Limits of Reason

Limits of Reason

In a review of Steven Pinker’s new book on Enlightenment, Peter Harrison observes that Pinker treats reason “as an unproblematic given, as if we all know what it is and are happy to sign up to Pinker’s version of it.”

It’s not so simple, and in fact Pinker’s easy use of the word runs counter to the Enlightenment itself: “Problematizing it and challenging [reason’s] authority turns out to be one of the signal achievements of the Enlightenment.”

Harrison offers several examples. There’s Bacon’s warning that “the human intellect left to its own course is not to be trusted.” And here’s Hume saying that “reason alone can never produce any action . . . Reason is, and ought only to be the slave of the passions.”

When reason comes into play in Enlightenment discussion, it’s usually “an object of critique. Establishing what it was, and its intrinsic limits, was the main game.”

For instance, “Locke insists that scientific knowledge, based on experiment, is ‘but judgment and opinion, not knowledge and certainty.’ Our knowledge of nature is necessarily limited in scope on account of ‘the weakness of our faculties in this state of mediocrity.’ Science, in short, is destined always to be a makeshift operation, falling short of truth, and providing only a measure of material amenity.”

Pinker thinks that Enlightenment reason undermined belief in God and secured a “secular foundation for morality.” Locke, though, thinks that the existence of God and of moral duty is about all that reason can give us.

Kant has similar doubts about reason: “While the Prussian philosopher certainly had little use for the traditional arguments for God’s existence – neither did the exceptionally pious Blaise Pascal, if it comes to that – this was because Kant regarded them as stretching reason beyond its proper limits.
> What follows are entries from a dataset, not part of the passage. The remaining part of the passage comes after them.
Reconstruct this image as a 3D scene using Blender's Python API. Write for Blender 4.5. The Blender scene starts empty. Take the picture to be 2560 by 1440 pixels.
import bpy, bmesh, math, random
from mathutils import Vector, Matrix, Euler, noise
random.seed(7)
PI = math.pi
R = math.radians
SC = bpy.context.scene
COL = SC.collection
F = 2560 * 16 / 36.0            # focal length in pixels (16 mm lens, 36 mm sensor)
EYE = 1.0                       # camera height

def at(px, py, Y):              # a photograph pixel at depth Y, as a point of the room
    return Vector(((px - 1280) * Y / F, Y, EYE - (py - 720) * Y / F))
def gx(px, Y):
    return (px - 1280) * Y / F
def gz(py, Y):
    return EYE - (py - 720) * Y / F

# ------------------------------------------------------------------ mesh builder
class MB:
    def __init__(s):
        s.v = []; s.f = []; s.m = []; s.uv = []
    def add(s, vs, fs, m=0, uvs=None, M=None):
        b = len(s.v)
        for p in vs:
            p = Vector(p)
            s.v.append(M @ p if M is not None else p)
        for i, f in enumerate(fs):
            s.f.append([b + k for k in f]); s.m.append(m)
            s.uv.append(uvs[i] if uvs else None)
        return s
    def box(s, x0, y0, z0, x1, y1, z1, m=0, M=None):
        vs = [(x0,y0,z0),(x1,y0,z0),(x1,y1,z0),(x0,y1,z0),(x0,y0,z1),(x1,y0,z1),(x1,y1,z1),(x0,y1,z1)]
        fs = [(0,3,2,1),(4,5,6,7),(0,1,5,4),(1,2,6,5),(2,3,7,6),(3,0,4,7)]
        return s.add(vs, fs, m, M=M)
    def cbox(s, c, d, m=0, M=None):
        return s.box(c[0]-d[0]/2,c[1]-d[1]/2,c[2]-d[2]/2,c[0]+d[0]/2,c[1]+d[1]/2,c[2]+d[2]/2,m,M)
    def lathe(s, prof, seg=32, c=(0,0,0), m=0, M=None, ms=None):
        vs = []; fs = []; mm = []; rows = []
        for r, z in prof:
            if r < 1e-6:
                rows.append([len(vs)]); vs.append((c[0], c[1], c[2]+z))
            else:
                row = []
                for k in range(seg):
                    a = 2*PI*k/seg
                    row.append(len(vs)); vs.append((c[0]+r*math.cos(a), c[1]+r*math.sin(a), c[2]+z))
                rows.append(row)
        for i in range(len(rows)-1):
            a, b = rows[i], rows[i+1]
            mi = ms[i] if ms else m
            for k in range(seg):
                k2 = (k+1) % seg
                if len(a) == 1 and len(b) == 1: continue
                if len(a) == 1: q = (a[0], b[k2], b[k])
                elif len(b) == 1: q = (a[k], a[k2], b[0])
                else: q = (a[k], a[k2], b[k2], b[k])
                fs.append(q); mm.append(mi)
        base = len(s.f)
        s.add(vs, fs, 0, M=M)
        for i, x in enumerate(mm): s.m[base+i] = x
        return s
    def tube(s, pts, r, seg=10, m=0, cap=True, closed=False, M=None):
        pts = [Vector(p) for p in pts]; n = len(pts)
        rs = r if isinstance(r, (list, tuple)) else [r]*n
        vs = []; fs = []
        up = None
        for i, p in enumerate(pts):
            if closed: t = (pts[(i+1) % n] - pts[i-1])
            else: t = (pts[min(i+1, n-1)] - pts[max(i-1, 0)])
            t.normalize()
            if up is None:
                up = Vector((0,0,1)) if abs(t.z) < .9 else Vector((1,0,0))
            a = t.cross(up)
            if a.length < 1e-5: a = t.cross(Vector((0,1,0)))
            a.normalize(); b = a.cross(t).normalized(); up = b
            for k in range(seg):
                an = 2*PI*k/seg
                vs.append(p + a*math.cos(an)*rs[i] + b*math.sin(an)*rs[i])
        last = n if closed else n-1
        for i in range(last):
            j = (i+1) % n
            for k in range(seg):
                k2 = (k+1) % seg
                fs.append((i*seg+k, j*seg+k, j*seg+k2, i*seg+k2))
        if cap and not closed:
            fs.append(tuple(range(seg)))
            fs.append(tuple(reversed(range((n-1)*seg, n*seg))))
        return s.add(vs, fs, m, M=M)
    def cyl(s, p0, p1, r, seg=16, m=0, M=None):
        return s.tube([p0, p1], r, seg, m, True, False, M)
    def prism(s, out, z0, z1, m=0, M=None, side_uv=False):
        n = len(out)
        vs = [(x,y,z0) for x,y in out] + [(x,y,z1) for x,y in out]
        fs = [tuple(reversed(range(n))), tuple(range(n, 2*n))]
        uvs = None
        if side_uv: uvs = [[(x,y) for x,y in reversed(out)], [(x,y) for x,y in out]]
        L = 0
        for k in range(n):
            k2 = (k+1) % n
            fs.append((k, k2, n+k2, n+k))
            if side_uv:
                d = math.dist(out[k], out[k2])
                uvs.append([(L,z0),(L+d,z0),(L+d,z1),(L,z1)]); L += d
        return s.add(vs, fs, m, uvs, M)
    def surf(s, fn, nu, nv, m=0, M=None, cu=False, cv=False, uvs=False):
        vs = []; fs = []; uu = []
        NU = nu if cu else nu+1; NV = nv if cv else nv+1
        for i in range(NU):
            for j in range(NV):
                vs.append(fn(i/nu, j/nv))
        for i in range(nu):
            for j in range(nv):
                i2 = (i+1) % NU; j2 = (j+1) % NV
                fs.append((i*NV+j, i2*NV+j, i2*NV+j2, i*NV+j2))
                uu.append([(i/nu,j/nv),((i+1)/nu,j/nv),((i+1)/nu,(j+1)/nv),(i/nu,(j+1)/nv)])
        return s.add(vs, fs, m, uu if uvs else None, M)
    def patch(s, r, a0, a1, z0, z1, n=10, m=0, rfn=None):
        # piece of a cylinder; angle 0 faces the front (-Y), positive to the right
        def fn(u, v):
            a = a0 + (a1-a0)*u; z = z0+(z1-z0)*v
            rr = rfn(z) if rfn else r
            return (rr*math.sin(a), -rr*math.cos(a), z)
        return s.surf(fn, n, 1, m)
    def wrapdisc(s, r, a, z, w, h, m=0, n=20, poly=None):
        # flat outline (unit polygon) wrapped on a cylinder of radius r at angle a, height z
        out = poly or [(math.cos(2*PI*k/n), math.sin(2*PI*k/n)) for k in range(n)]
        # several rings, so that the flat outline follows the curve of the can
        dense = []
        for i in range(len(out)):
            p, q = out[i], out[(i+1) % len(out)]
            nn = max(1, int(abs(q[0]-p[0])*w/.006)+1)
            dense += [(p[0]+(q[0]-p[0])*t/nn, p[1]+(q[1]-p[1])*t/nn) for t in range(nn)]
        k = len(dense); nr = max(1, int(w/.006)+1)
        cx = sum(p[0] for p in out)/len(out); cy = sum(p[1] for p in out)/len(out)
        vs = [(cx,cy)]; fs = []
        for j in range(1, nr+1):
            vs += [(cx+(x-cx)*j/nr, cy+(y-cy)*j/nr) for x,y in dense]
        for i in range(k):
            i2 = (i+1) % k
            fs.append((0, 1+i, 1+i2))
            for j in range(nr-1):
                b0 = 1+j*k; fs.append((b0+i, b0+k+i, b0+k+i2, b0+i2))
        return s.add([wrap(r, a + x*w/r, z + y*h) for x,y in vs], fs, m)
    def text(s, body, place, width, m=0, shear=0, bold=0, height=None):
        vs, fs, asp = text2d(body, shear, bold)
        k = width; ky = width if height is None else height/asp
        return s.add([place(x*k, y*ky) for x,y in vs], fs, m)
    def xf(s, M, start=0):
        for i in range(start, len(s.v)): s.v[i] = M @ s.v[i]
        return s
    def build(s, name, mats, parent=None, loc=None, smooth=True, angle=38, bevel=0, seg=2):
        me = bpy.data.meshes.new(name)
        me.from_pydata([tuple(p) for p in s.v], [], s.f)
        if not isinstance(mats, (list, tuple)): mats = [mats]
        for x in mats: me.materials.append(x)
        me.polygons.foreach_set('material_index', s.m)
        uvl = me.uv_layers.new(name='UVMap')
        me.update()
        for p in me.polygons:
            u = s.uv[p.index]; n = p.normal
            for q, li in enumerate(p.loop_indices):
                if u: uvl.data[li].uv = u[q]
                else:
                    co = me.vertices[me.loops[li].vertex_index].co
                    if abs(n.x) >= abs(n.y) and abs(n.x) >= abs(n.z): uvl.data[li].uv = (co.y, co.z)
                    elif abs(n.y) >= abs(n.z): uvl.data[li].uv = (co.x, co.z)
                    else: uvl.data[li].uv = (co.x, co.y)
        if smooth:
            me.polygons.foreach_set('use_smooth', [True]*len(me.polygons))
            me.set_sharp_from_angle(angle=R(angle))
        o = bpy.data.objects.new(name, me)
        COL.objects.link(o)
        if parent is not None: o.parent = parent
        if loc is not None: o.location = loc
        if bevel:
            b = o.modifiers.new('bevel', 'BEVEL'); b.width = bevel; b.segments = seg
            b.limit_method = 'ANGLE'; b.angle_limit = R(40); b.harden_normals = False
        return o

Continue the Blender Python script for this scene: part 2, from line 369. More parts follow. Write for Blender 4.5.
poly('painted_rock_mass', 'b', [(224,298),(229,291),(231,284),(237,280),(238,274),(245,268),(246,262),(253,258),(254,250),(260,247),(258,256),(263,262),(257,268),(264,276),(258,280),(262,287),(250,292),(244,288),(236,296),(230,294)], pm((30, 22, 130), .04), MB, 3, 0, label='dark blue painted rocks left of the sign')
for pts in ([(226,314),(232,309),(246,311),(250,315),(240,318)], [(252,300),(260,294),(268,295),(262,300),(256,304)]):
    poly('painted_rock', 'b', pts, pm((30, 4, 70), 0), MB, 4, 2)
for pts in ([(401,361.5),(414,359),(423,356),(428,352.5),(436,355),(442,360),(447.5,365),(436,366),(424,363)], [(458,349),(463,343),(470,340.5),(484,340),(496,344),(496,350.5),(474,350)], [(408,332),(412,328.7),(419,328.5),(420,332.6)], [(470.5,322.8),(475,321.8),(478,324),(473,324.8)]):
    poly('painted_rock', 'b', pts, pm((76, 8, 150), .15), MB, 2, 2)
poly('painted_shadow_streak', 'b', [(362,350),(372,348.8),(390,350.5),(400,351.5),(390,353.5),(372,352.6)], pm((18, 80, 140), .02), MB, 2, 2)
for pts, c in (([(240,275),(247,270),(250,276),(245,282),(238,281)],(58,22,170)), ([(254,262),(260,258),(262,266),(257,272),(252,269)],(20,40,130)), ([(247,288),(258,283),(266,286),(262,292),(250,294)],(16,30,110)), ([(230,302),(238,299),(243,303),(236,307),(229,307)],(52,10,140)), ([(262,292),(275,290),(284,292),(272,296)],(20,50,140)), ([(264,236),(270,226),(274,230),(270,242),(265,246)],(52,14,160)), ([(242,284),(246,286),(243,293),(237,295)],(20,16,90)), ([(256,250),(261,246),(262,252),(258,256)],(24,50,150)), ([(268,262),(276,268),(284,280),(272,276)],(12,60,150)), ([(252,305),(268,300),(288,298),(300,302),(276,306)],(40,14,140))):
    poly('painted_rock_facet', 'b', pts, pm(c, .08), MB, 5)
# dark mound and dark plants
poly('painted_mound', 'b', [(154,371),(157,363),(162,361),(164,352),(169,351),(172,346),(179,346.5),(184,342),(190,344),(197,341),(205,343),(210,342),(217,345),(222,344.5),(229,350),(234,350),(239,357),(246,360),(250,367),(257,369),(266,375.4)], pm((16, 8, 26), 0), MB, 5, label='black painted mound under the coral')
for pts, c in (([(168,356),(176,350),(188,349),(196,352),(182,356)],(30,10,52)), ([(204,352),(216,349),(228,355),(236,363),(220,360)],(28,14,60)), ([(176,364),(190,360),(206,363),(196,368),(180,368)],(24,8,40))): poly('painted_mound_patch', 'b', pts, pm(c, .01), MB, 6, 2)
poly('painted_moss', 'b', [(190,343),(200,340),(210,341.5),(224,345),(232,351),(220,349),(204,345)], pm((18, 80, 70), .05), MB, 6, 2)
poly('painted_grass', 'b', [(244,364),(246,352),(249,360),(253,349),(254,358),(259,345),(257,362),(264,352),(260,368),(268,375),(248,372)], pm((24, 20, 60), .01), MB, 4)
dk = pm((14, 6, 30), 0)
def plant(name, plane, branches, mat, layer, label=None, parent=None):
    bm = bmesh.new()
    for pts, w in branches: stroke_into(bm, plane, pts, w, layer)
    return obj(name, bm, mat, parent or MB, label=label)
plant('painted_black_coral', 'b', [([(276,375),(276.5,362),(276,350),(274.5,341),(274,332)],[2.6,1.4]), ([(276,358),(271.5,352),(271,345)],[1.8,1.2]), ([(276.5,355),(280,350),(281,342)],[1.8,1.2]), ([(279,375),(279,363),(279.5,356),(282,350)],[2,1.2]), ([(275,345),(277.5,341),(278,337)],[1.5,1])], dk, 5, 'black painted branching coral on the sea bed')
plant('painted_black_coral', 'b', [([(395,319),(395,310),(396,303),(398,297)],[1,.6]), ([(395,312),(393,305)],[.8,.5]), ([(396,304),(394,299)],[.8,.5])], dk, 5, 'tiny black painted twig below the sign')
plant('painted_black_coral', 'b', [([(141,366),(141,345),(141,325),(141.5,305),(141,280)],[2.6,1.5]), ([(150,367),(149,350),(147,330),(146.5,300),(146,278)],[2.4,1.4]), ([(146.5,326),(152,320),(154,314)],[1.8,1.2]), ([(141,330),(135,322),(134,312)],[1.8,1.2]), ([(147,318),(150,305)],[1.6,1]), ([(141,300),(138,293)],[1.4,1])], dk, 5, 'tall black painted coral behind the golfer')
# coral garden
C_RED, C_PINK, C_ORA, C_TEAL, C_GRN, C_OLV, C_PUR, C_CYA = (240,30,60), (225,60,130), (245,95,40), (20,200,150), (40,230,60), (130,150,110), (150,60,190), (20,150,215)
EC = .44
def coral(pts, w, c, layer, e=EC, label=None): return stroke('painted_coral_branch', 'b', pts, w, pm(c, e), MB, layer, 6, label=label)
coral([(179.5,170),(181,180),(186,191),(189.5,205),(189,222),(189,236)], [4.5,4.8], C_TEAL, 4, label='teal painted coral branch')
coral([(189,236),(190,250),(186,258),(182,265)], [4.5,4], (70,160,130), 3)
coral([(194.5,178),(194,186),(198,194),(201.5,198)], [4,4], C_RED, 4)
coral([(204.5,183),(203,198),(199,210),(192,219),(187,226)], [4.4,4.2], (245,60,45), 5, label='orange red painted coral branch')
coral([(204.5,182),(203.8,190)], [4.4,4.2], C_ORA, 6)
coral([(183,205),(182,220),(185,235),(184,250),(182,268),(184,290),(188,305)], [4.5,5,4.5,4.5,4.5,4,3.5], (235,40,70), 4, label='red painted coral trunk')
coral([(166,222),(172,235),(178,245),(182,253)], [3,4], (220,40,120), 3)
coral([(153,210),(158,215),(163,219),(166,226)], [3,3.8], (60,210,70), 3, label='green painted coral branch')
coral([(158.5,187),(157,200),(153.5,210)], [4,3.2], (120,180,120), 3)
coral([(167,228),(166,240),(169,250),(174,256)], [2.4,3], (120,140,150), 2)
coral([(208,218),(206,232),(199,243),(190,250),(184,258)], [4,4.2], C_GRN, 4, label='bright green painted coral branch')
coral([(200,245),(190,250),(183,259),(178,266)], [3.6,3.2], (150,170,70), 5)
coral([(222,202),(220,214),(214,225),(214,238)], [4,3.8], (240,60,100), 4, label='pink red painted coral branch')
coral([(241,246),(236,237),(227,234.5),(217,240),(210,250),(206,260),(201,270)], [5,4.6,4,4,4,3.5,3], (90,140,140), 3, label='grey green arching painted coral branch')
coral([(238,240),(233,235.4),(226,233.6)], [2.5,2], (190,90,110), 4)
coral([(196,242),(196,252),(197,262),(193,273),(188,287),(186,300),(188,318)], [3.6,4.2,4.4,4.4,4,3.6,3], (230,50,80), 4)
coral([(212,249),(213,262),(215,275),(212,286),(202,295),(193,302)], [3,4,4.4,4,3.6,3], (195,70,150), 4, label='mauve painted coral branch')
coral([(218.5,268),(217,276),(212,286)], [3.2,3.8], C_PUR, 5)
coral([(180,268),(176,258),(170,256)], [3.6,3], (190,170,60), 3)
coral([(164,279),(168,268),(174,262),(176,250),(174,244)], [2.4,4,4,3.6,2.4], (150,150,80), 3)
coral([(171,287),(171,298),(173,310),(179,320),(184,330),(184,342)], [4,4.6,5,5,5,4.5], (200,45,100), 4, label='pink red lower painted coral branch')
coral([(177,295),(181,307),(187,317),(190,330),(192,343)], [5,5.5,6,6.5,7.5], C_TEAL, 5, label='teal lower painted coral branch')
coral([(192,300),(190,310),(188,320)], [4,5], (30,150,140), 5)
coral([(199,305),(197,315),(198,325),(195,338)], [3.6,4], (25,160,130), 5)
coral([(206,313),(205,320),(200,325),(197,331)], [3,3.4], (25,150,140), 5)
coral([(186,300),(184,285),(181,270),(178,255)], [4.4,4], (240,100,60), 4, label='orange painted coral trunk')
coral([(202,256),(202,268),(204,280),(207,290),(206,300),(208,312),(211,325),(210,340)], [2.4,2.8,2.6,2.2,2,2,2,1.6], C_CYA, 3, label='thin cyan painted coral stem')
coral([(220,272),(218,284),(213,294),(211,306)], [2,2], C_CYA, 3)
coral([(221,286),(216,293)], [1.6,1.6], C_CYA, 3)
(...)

Nevertheless, practical reason requires belief in God, immortality and a post-mortem existence that offers some recompense for injustices suffered in the present world.”

In short, “contra Pinker, many Enlightenment figures were not interested in undermining traditional religious ideas – God, the immortal soul, morality, the compatibility of faith and reason – but rather in providing them with a more secure foundation.”